WACKO MARIA turned its May 23 SS26 release into a ready-made summer uniform, pairing Lee Washed Denim Shorts with Julius Tart Optical AR 46 frames and Native Sons Kowalski 47 sunglasses. The three-way mix felt curated rather than crowded, with the shorts and eyewear working as one look built around Americana lineage and Japanese precision.
That balance is very much WACKO MARIA’s lane. Established in 2005, the brand has long said music, film and art form its creative foundation, and that sensibility shows up here in the way romance, glamour and craftsmanship are translated into something wearable. Instead of isolating each item as a standalone product, the label bundled denim and eyewear into a single styling proposition, the kind that can carry an entire summer outfit without much effort.

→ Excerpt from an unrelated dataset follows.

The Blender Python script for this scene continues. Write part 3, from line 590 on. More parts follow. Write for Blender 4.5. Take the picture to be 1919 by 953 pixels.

The heritage references give the drop its weight. Lee reaches back to 1889, when H.D. Lee Mercantile Company was founded in Kansas before expanding into workwear manufacturing. Julius Tart Optical draws from Julius Tart’s original New York City eyewear company, founded in 1948, while the modern brand was launched in 2016 with Richard Tart and uses archival material to revive classic frames. Native Sons brings a different kind of credibility, with handcrafted Japanese production rooted in Sabae and Fukui and a design language shaped by postwar influences and factory-level engineering.
Released on May 23, 2026, the collection went on sale through WACKO MARIA’s direct stores and authorized retailers, with the online store opening at 12:00 JST. That timing matters because the drop was set up less like a scattered multi-brand rollout and more like a complete retail answer: denim on the body, optical frames at eye level, sunglasses for full sun, all speaking the same language.

The result sharpened WACKO MARIA’s SS26 direction, which had already leaned into classic American silhouettes and heritage-driven collaborations. By bringing Lee, Julius Tart Optical and Native Sons together in one release, the brand made a stronger case for its sourcing instincts than any single item could have done on its own. This was Americana, filtered through Tokyo taste and finished with enough restraint to feel like a summer standard, not a stunt.